Stocks bask in tech euphoria, Nvidia boom
Asia stocks rose on Friday and put global markets on course for a week of heady gains as AI darling Nvidia's stunning results sparked a wave of record highs from Asia to Europe and the U.S., while the yen nursed losses on a range of currencies.
Nvidia surged 15%, adding a record $250 billion in market value on Thursday. The Santa Clara, California-based company's results supercharged a global AI-led rally in technology stocks, propelling the S&P 500, the Dow Jones Industrials, Europe's STOXX 600 and Japan's Nikkei share average to record highs.
Tokyo is closed for a holiday on Friday, with the Nikkei futures trading up about 300 points.
"The Nvidia effect has ripped through global equity markets and given fresh wind to markets that were looking ominously poised for a 3-5% drawdown," said Chris Weston, head of research at Pepperstone in Melbourne.
"Consider that Nvidia holds its highly anticipated GTC (technology) conference on 18 March – where they are likely to update the market on new products and innovations – so pullbacks in the stock should be shallow, and we could see buyers push price higher into that event," he said.
MSCI's broadest index of Asia-Pacific shares outside Japan rose 0.6%, bringing the weekly gains to 1.8%.
In a promising sign that Beijing's efforts to steady a market rout might be working, China's bluechips rose 0.4% on Friday and are set for a weekly gain of 4.0%. It has rebounded about 10% since plumbing five-year lows two weeks ago.
Hong Kong's Hang Seng index climbed 0.8%.

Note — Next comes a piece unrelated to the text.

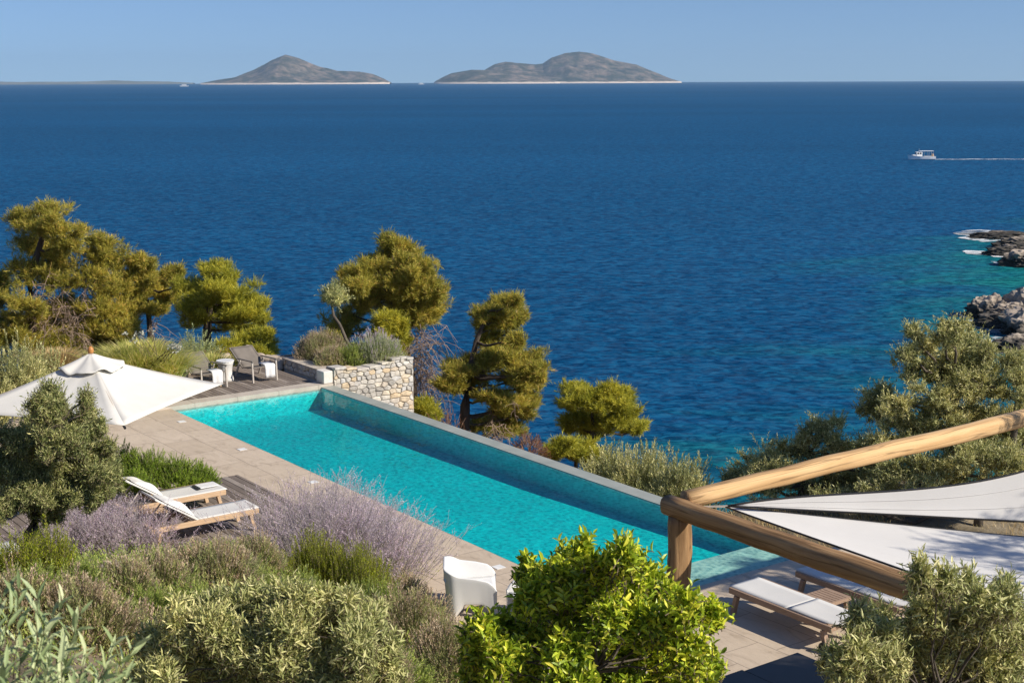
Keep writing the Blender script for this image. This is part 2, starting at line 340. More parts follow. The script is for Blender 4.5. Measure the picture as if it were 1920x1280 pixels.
def shrub(kind, name, base, w, h, label, seed, dp=None, dens=1., group=None, cat='shrub'):
    rng = np.random.default_rng(seed); dp = dp or w*.8; t = thing(name, base, label, cat, group); b = np.asarray(base, float)
    area = (w*dp*.8+h*(w+dp)*1.2); g = Geo(); gs = Geo(); gf = Geo(); S = base
    up = np.array([0, 0, 1.])
    if kind == 'dry':
        n = int(480*area*dens); p, d = dome(rng, b, w, dp, h*.8, n, .55); dd = norm(d*.8+up*.7+.2*rdir(rng, n))
        shoots(g, rng, p, dd, .14, 9, .045, .009, .6, 0, 0, 0, gs, .002)
        n = int(430*area*dens); p, d = dome(rng, b, w, dp, h*.86, n, .75); dd = norm(d*.7+up*.8+.16*rdir(rng, n)); ln = .09+.12*rng.random(n)
        stalks(gs, p, p+dd*ln[:, None], .0022); e = p+dd*(ln*.6)[:, None]
        shoots(gf, rng, e, dd, .06, 6, .026, .012, .5, 0, 0, 0)
        mats = ('dryleaf', 'stem', 'dryhead')
    elif kind == 'sage':
        n = int(95*area*dens)+30; p = b+np.c_[rng.normal(size=n)*w*.2, rng.normal(size=n)*dp*.2, np.zeros(n)]
        dd = norm(np.c_[(p[:, :2]-b[:2])*np.array([2.2/w, 2.2/dp])*.75, np.ones(n)]+.2*rdir(rng, n)); ln = h*(.65+.5*rng.random(n))
        stalks(gs, p, p+dd*ln[:, None], .003)
        shoots(g, rng, p, dd, ln*.62, 12, .05, .012, .8, 0, .15, 0)
        for q in range(9):                 # flowering side sprays
            f = .42+.55*rng.random(n); s0 = p+dd*(ln*f)[:, None]; sdv = norm(dd*.9+.75*rdir(rng, n)*np.array([1, 1, .6])); l2 = .09+.14*rng.random(n)
            stalks(gs, s0, s0+sdv*l2[:, None], .0018); shoots(gf, rng, s0, sdv, l2, 10, .017, .0095, .8, 0, .1, 0)
        mats = ('dryleaf', 'greystem', 'sagebloom')
    elif kind in ('rosemary', 'heath', 'fern'):
        n = int(330*area*dens); p, d = dome(rng, b, w, dp, h*.82, n, .5, .35); dd = norm(d*(.6 if kind != 'heath' else .3)+up*(.9 if kind == 'heath' else .5)+(.25 if kind == 'heath' else .45)*rdir(rng, n)); ln = (.12 if kind != 'heath' else .2)*(.7+.7*rng.random(n))
        shoots(g, rng, p, dd, ln, 20, .034 if kind != 'fern' else .04, .009, .9, .1, 0, 0, gs, .003)
        mats = (kind, 'stem', None)
    elif kind in ('greygreen', 'olive', 'silver'):
        n = int(120*area*dens); p, d = dome(rng, b, w, dp, h*.85, n, .35, .35); dd = norm(d*.7+up*.7+.35*rdir(rng, n))
        shoots(g, rng, p, dd, .24*(.7+.6*rng.random(n)), 14, .072, .019, .85, .05, .05, 0, gs, .0035)
        mats = (kind, 'stem', None)
    elif kind == 'lavgreen':
        n = int(420*area*dens); p, d = dome(rng, b, w, dp, h*.62, n, .45); dd = norm(d*.75+up*.7+.2*rdir(rng, n))
        shoots(g, rng, p, dd, .22*(.6+.7*rng.random(n)), 12, .05, .010, .45, 0, .1, 0, gs, .0025)
        n = int(60*area*dens); p, d = dome(rng, b, w, dp, h*.8, n, .85); dd = norm(d*.5+up+.2*rdir(rng, n)); stalks(gs, p-dd*.1, p+dd*.22, .003); shoots(gf, rng, p+dd*.14, dd, .08, 8, .025, .012, .4, 0, 0, 0)
        mats = ('greygreen', 'greystem', 'sagebloom')
    elif kind in ('grass', 'grassdry'):
        n = int(260*area*dens); p = b+np.c_[rng.normal(size=n)*w*.17, rng.normal(size=n)*dp*.17, np.zeros(n)]
        dd = norm(np.c_[(p[:, :2]-b[:2])*np.array([1.9/w, 1.9/dp]), np.ones(n)*.95]+.3*rdir(rng, n))
        blades(g, rng, p, dd, h*(.75+.5*rng.random(n)), .021, .45)
        mats = ('grassb' if kind == 'grass' else 'grassdry', None, None)
    g.build('foliage', MT[mats[0]], t, False, S)
    if gs.n and mats[1]: gs.build('stems', MT[mats[1]], t, False, S)
    if gf.n and mats[2]: gf.build('flower_heads', MT[mats[2]], t, False, S)
    return t
# ================================================================== THE SETTING
def vnoise(x, y, seed, oct=5, s=1.):
    r = np.random.default_rng(seed); T = r.random((64, 64)); out = 0*x; a = 1.; tot = 0
    for o in range(oct):
        xi = np.floor(x*s).astype(int); yi = np.floor(y*s).astype(int); fx = x*s-xi; fy = y*s-yi
        fx = fx*fx*(3-2*fx); fy = fy*fy*(3-2*fy); g = lambda i, j: T[(xi+i+o*7) % 64, (yi+j+o*13) % 64]
        out = out+a*((g(0, 0)*(1-fx)+g(1, 0)*fx)*(1-fy)+(g(0, 1)*(1-fx)+g(1, 1)*fx)*fy); tot += a; a *= .5; s *= 2.03
    return out/tot
def gridmesh(X, Y, Z):
    g = Geo(); n, m = X.shape; i = np.arange(n-1)[:, None]*m+np.arange(m-1)[None]
    g.add(np.stack([X, Y, Z], -1).reshape(-1, 3), [np.stack([i, i+m, i+m+1, i+1], -1).reshape(-1, 4)]); return g
def local(o): o.location = A0.tolist(); o.rotation_euler.z = ROTL; return o
# --- hillside
l = np.r_[np.arange(-80, -6, 2.), np.arange(-6, 34, .35), np.arange(34, 60, 2.)]; w = np.r_[np.arange(-45, -14, 1.5), np.arange(-14, 16, .35), np.arange(16, 70, 2.)]
Lg, Wg = np.meshgrid(l, w, indexing='ij'); Zg = tz(Lg, Wg)
rough = (vnoise(Lg, Wg, 3, 5, .35)-.5)*np.where(Zg < -1, 1.6, np.where(Zg > .12, .25, 0)); Zg = Zg+rough
inp = (Lg > -.45) & (Lg < 16.4) & (Wg > -.5) & (Wg < 4.28); Zg = np.where(inp, -2.6, Zg)
mg, n_, l_, b_ = nt('hillside')
t1 = noise(n_, l_, .5, 8, .65); r1 = ramp(n_, [(.35, (.07, .055, .035)), (.5, (.15, .12, .075)), (.68, (.27, .225, .16))]); l_.new(t1.outputs[0], r1.inputs[0]); l_.new(r1.outputs[0], b_.inputs['Base Color'])
b_.inputs['Roughness'].default_value = .95
t2 = noise(n_, l_, 9, 6); bp = n_.new('ShaderNodeBump'); bp.inputs['Strength'].default_value = .8; bp.inputs['Distance'].default_value = .05; l_.new(t2.outputs[0], bp.inputs['Height']); l_.new(bp.outputs[0], b_.inputs['Normal'])
tag(local(gridmesh(Lg, Wg, Zg).build('hillside', mg, None, True)), kind='structure')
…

"The markets have been remarkably resilient given central banks have pushed back against early rate cuts... Along with continued mostly solid economic activity, particularly in the U.S., it's quite possible that any pause in markets is just another walk to the upside," said Shane Oliver, chief economist at AMP.
"I think the markets are sort of coming to the view well maybe we'll get the rate cuts. They may not be as much as we thought, and they might be later, but if the economic activity is still good then that's not a problem."
A Reuters poll showed that the recent rally in global stocks has a little further to go but they were divided on whether there will be a correction in the next three months.
The influential Fed Governor Christopher Waller on Thursday said policymakers should wait at least another couple more months to see if inflation is indeed heading back to target, signalling no rush to cut rates.
Rates markets continued to pare back U.S. policy easing expectations on the back of strong U.S. economic data. Jobless claims fell, home sales rose to a five-month high although the expansion in business activity slipped a little.
The first Fed cut is now fully priced for July, and just 80 basis points of easing is in this year's curve.
The cash Treasuries market is closed on Friday, but overnight, the ten-year Treasury yield rose to a three-month high of 4.3540% before paring some of the gains.
In Europe, traders also scaled back their bets on European Central Bank rate cuts to less than 100 bps this year after latest ECB minutes showed policymakers were wary of easing monetary policy too early.
In the foreign exchange market, the yen was little changed at 150.41 per dollar on Friday, above the critical 150 level that could draw possible Japanese intervention to slow the currency's declines.
However, the yen has taken a beating against a broad range of currencies as investors bet the Bank of Japan will still keep monetary policy accommodative even after ending negative interest rates.
The Australian and kiwi dollars hit 9-year highs on the yen overnight and were last fetching 98.71 and 93.14 yen. The euro hovered at 162.82 yen, nearing a 15-year high.
Oil prices fell after climbing on supply fears as hostilities in the Red Sea showed no signs of abating. A large build in U.S. crude inventories also weighed. [O/R]
Brent eased 0.4% to $83.37, while U.S. crude slipped 0.5% to $78.24 per barrel.
The spot gold price was flat at $2,026.07.